International Studies Degree Programs at Connecticut College

Connecticut College has a distinguished history in the academic field of international studies, and there are numerous good reasons for a student to choose to major in that field here - not the least of which is the fact that the costs of Connecticut College's Study Away program are already covered by the College's comprehensive annual tuition rate. For the Study Away program, a small group of students accompany one or two Connecticut College professors on a semester abroad. Other opportunities for international study include a College-funded summer internship.
Back at home on campus, International Relations majors take courses in international politics, policies, history and economics, and explore important real-world issues like national security, human rights or ethnic conflict. Students in the department are also encouraged to collaborate with faculty on research. All International Relations major study at least one foreign language. Connecticut College also offers a number of hard-to-find minors that could strongly complement an international relations major, for example, a minor in East Asian Studies, Global Islamic Studies, Latin American Studies or Slavic Studies.

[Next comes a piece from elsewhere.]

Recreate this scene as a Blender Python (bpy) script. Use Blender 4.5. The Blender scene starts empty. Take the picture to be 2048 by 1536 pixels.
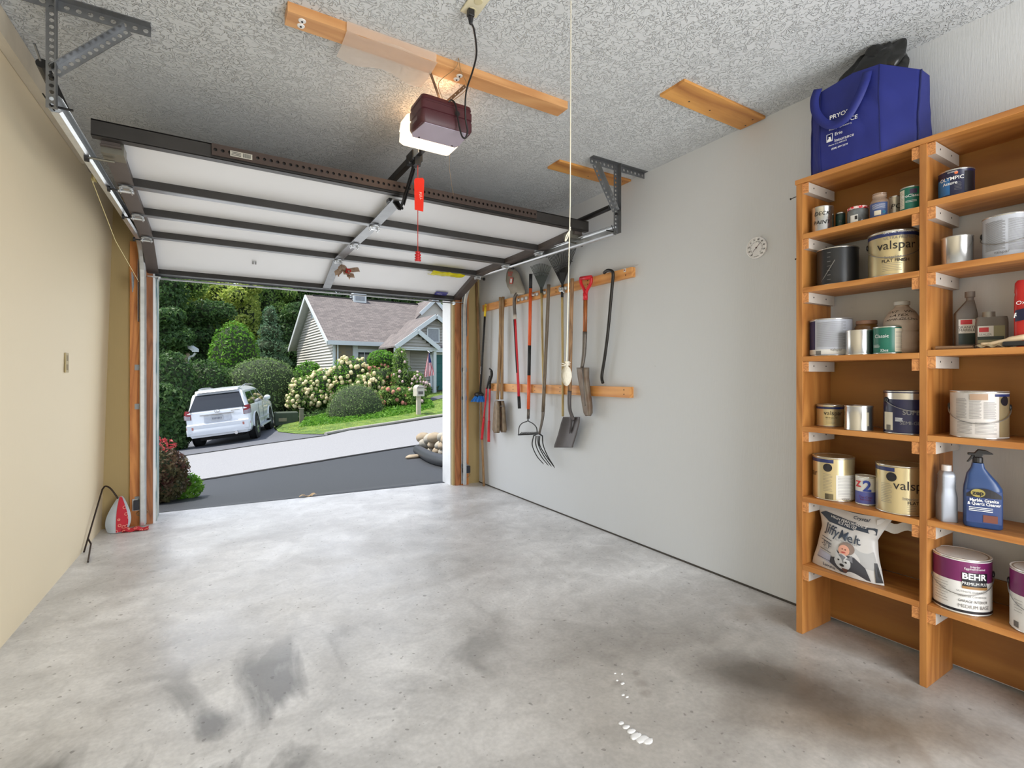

One of the greatest strengths of Connecticut College's international relations program is the interdisciplinary learning opportunities it affords. The College as a whole is committed to the idea of cross-departmental collaboration, and its campus is home to five centers for interdisciplinary scholarship - one of which has a special focus on international studies. One example of interdisciplinary engagement combines two of Connecticut College's most distinguished programs - international relations and environmental studies - as students have explored sustainable energy development in countries like Spain and Italy. International relations majors can also choose to earn a certificate in public policy, community action, art and technology or environmental studies by completing an internship and integrative senior project through one of Connecticut College's interdisciplinary centers.